Syria 1st-Hand: Coffee with the Mayor of A Christian Village (Leigh)
Karen Leigh writes for Syria Deeply:
During the past few weeks, the predominantly-Christian village of Al Ghassanieh, near Jabal al-Akrad in Latakia Province, has been caught in the crossfire between the FSA and regime forces.
After a round of coffee on chairs positioned in the middle of the street (cars aren’t driven here anymore), Al Ghassanieh's Mayor, Abu Skandar, brings me to see a TNT canister resting in a field. We walk the town’s deserted streets, as he points out the fresh bullet holes and rocket craters that dot many of its houses. He tells me, nervously, that the village is just one kilometer from the ever-shifting line that marks regime-controlled territory.
We are also joined by his friend, Abu Ahmad, the leader of the Free Syrian Army’s local El Wad El Haq Battalion. Both discuss the spike in violence and sectarian tension along the hard-hit border between Latakia and Idlib provinces.
“I’m a Christian. There’s a big difference here between Christians and Alawites. Alawites are special cases, they are always number one,” Abu Skandar says.

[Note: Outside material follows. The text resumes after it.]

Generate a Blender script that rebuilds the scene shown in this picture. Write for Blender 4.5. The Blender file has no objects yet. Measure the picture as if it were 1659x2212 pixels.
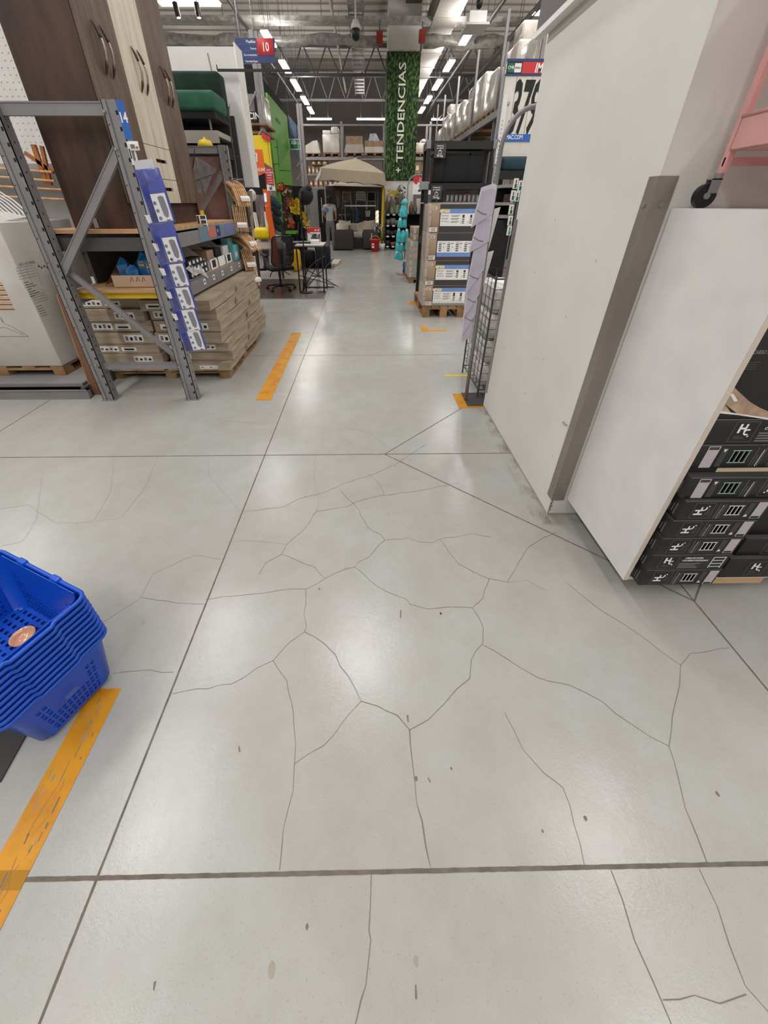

“Before the war, we had a good relationship with them. We also had a good relationship with the Sunnis. There’s an old Arabic saying: ‘We sleep in the same house'. There were a few Alawite families here before, but when we started the revolution, we threw them out of this village.”
Why, I ask.
“The Alawites are all out for our houses, they’re all out for money.”
There has been a rapid escalation in violence, leaving Abu Skandar hoping for a swift resolution to the conflict.
“One house was bombed here a month ago, and in the last two days, rockets have started falling here and in a [nearby] village. I hear that the man in charge of that village was killed. But no one is scared, we want just to finish this regime.”
“[The FSA] is trying to push civilians to make a civilian protection council,” adds Abu Ahmad. “We want to protect our villages. Our problem is the sky. Here, and throughout Syria. There is nothing we can do. The situation here is a lot worse than Jebel Turkman because here, we are mostly just 2.5 kilometers from the regime.”
Abu Skandar casts an eye upward on the cloudless blue day. It’s perfect weather for an aerial assault — when it rains, war planes don’t tend to fly overhead.
“Maybe the helicopters will come today. Then I’ll want all of the public to know my story.” He says a member of the village was killed in the last month by regime forces, who are “beginning to shoot rockets into the church".
On the street where we drink coffee, the occasional man goes by, the occasional boy pedals fast on a bike. For now, that’s all that’s left of his village.